Kevin Jairaj, USA Today

Time to Worry About the Astros Pitching?

The Houston Astros are struggling out of the gates, and while pitching hasn't been their main concern just yet, it could garner some attention down the road

The Houston Astros are coming off of a three-game sweep at the hands of their in-state and divisional rival Texas Rangers to start the week, dropping their record to 5-11 on the season. That leaves them in last place by two games, and a full five games out of first. While the deficit is far from insurmountable, the Astros will have to string some wins together, something they have been unable to do through 16 games, if they hope to scratch the surface of the expectations heaped upon this club before the season started. 

The pitching staff is not the only culprit for the slow start, but after seeing Dallas Keuchel roughed up for six runs on 13 hits in six innings in the series finale last night, it's be a good time to take a look at the staff as a whole. Of course, it's worth noting that Keuchel had an even worse outing against the Rangers in Arlington down the stretch last season (4.2 innings, 9 earned) and went on the win the AL Cy Young award. 

First, a bright spot. Even though Keuchel was shelled last night, it's the first game he didn't allow a walk all season, totaling 11 free passes in his first three outings, which is far from the norm for the bearded lefty. Keuchel leads the starters in ERA at 3.71 with Scott Feldman ranking right behind him at 4.11. If Feldman is the team's second-best starter, the Astros are in trouble. 

The fix could be as simple as getting Lance McCullers back in uniform, which would give the rotation a boost, provide depth options, and give the Astros starters a different look. As Jeff Luhnow stated on a recent Astros podcast, without McCullers, the team doesn't have a starter that throws above 90. This is part of the reason the Oakland Athletics bullpen struggled so mightily last season--they were all basically the same pitcher. Without offering a different look, by the second or third game of a series, opposing teams are able to square up pitches they may not have otherwise been able to. 

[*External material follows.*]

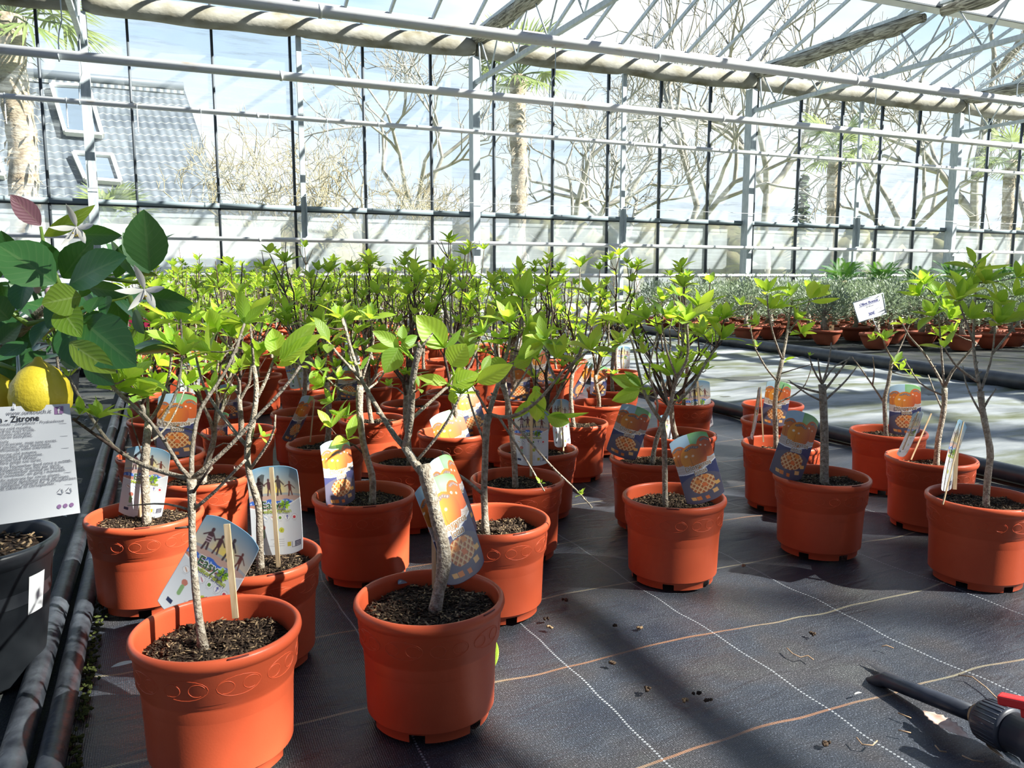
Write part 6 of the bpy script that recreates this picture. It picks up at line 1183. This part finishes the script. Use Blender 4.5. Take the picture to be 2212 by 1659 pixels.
for i, (pl, lb) in enumerate([(((1700, 1400), (1712, 1412), (1730, 1420), (1745, 1416), (1757, 1425)), 'curved reddish twig lying right of the white thread'), (((2070, 1458), (2100, 1462), (2130, 1485), (2165, 1520)), 'thin dark twig running down to the red handle'), (((1905, 1396), (1915, 1394), (1930, 1400)), 'short brown twig above the cut in the fabric'), (((1940, 1540), (1955, 1546), (1968, 1551)), 'short brown twig left of the oak leaf'), (((1850, 1593), (1862, 1608), (1885, 1610), (1895, 1600)), 'curled brown husk near the bottom edge'), (((2078, 1632), (2100, 1642), (2125, 1646)), 'straight brown stem below the valve shadow'), (((1940, 1577), (1955, 1580), (1968, 1583)), 'pale short stem below the oak leaf'), (((2020, 1610), (2030, 1622), (2045, 1624)), 'thin pale-tipped twig below the oak leaf'), (((1415, 1238), (1425, 1242), (1432, 1240)), 'tiny yellow stem at the base of the lone front-row pot')]):
    b = MB(); b.tube([onz(x, y, .004) for x, y in pl], .0011, 'dry_leaf', 5); tag(b.build('twig'), lb, 'twig', 'twigs on the fabric')
for i in range(42):
    px, py = R.uniform(150, 290), R.uniform(865, 1190)
    p = onz(px, py); p[0] = min(p[0], -.30) if py < 1250 else p[0]
    p = np.array([R.uniform(-1.0, -.30), R.uniform(1.7, 4.6), .004]); b = MB(); b.leaf(p, (math.cos(i), math.sin(i), 0), (0, 0, 1), R.uniform(.015, .03), R.uniform(.006, .013), 'petal' if i % 3 else 'dry_leaf', .2, .3, 4, .9, R, 1)
    o = b.build('fallen_petal' if i % 3 else 'fallen_leaf'); o.modifiers.new('thickness', 'SOLIDIFY').thickness = .0005
    tag(o, ('small white citrus petal' if i % 3 else 'small tan dry leaf') + ' scattered on the dark fabric of the left aisle', 'petal' if i % 3 else 'leaf', 'petals on the left aisle' if i % 3 else 'dry leaves on the left aisle')

# ------------------------------------------------------------------ unseen bare trees added outside to shade the beds and pots
def shade_tree(seed, H, r0, first, label, loc):
    R = random.Random(seed); b = MB(); n = 16; P = [np.array([0.12 * math.sin(k * .7 + seed), 0.12 * math.cos(k * .6), H * k / n]) for k in range(n + 1)]; b.tube(P, np.linspace(r0, r0 * .3, n + 1), 'far_bark', 10)
    def grow(p, d, L, r, lv):
        q, dd, pts = p, d, [p]
        for k in range(3): dd = U(dd + np.array([R.gauss(0, .17), R.gauss(0, .17), R.gauss(.05, .1)])); q = q + dd * L / 3; pts.append(q)
        b.tube(pts, np.linspace(r, r * .6, 4), 'far_bark', 5 if lv < 2 else 3, cap=False)
        if lv >= 4: return
        for k in range(3):
            a = R.uniform(0, 6.28); grow(pts[R.choice((1, 2, 3)) if k else 3], U(dd * .75 + U(np.cross(dd, [math.cos(a), math.sin(a), .3])) * .6), L * R.uniform(.6, .85), r * .6, lv + 1)
    for k in range(14):
        t = first + (1 - first) * k / 14; a = k * 2.4 + seed; i = int(t * n); grow(P[i], U(np.array([math.cos(a), math.sin(a), .55])), H * .17 * (1.25 - t), r0 * .38 * (1.1 - t), 0)
    o = b.build('added_shade_tree'); o.location = loc; tag(o, label, 'tree', 'added unseen shade trees behind the photographer'); return o
shade_tree(3, 21, .34, .55, 'added leafless tree unseen behind the viewer, its trunk placed to shade the right-hand pots', (13.9, -8.0, -.2))
shade_tree(5, 17, .30, .40, 'second added leafless tree for dappled shade, unseen behind and right of the viewer', (10.4, -9.5, -.2))
shade_tree(8, 19, .32, .40, 'third added leafless tree for dappled shade, unseen behind and right of the viewer', (18.5, -9.0, -.2))
shade_tree(9, 18, .30, .35, 'fourth added leafless tree for dappled shade, unseen right of the viewer beyond the greenhouse', (23.5, -7.0, -.2))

Chris Young of the Kansas City Royals has had success throwing so soft (averaging 87.1 on his heater this season according to FanGraphs) partially because of his spin rate and extension, which apparently make the ball look like it disappears as it approaches the plate, but also because his other rotation mates throw the ball so darn hard. 

The Astros staff as a whole has an ERA of 4.81, last in the American League and 27th in baseball, just ahead of a rebuilding Atlanta club (4.97), a rebuilding Milwaukee squad (5.34) and the Rockies (5.55), who play their home games at altitude. The team's ERA is nearly a run higher that any of those in the AL West, with Texas' 3.95 still above league average and 16th overall in baseball. 

The Astros' starters have tallied just six quality starts (at least six innings, and three or fewer runs allowed) in their first 16 games, with Keuchel holding two and the rest of the starters having one each. On top of that, the starters are averaging just over five innings per start (yes, this is skewed because of McHugh's rough first outing), which leads to the bullpen, which holds a 4.78 ERA in the early going, working the fourth-most innings in the AL. If the bullpen keeps getting used heavily, that leads to their arms tiring out earlier in the season, and fewer options for A.J. Hinch to use in certain situations. 

One option to help the bullpen would be to demote Josh Fields, who is struggling to start the season but is an quality piece of the bullpen puzzle when right, to get some new blood in there. Fields has made 8 appearances thus far, and has surrendered at least one run four times. In three of those four outings he has given up multiple runs. James Hoyt is the most obvious choice if the Astros are looking for a bullpen promotion. Hoyt holds a 2.45 ERA in 7.1 innings and has converted all four of his four save opportunities. Michael Feliz is another option, but allowing him to develop a little longer in the minors seems to be the way to go. His ceiling is much higher than that of Hoyt's, who is 29, but he has struggled already in the Majors. Hoyt is the better current option while Feliz is the better option down the road. 

If the rotation continues to struggle after the return of McCullers, there aren't really a lot of options that are more than fill-in guys in Triple-A Fresno at the moment. The talent resides in Corpus Christi where both the finely accurate Joe Musgrove and the highly touted Francis Martes are currently developing. They could become options as the season progresses, but likely wouldn't be considered until about June. 

The fact that rookie Tyler White is leading the team in batting average (.315), home runs (5) and rbi (12) doesn't necessarily tell the entire story of the offense with some others right on his heels, but it does show that they has been struggling to score some runs and the some of the veterans are not pulling their own weight. At a point everything will click, and either the bats will pick up the pitching or vice versa. With the amount of talent that this team has it shouldn't be long before they start to turn things around. In the meantime, the Astros welcome the Red Sox to Minute Maid this weekend.